Success is hard to define, and it isn’t the same as popularity. But being elected leader of the greatest democracy in the history of the world twice certainly makes Bill Clinton world-class at politics, his chosen field.
Only the second U.S. president to be impeached, he displayed amazing resilience in the face of his own failures and won acquittal.
For better or worse, Clinton also made Arkansas known to virtually every person on earth.
For better, he accumulated a peacemaker reputation. Nowhere were Clinton’s extraordinary intelligence, compassion and persuasive powers used to greater effect than Northern Ireland. Though men such as George Mitchell, David Trimble and Gerry Adams did the spade work for the historic peace that restored home rule to Northern Ireland, Clinton supported Mitchell and worked tirelessly to accomplish the peace that holds even now.

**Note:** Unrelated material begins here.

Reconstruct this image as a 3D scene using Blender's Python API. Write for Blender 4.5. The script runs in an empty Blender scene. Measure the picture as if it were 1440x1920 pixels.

Clinton stumbled badly in his first military test, a 1993 debacle in Somalia, moving tentatively as the conflict he inherited from President George Bush steered rudderless toward calamity. Like almost every world leader, he allowed genocidal atrocities in Africa and Central Europe to take place, offering only ineffective protests.
But, amid a barrage of criticism, domestic and international, Clinton directed the defeat of Serbian forces intent on carrying out ethnic extermination ordered by President Slobodan Milosovich. Generally acknowledged to be the first successful campaign executed entirely in the air, the action of U.S. and NATO forces saved thousands of Muslim people in the Kosovo province without a single U.S. combat casualty.
For worse, there was Monica. Though massive, taxpayer-funded investigations revealed him to be clean of the “Whitewater” scandals, his personal arrogance brought him to the brink of downfall and led to his impeachment, deeply offending those loyal to him.
Clinton, born in Hope and raised in Hot Springs, won a Rhodes Scholarship and graduated from Yale Law School. As a law professor at the University of Arkansas, he ran unsuccessfully for Congress in 1974. Two years later, Clinton was elected Arkansas attorney general, then succeeded David Pryor as the nation’s youngest governor, at 32, in 1979. Defeated in 1980 by Frank White (now State Bank Commissioner), he returned to defeat White, serving as governor from 1983-1992, when elected president. Clinton’s five successful campaigns and his nearly 12 years in office ranked him second only to Orval Faubus among Arkansas governors.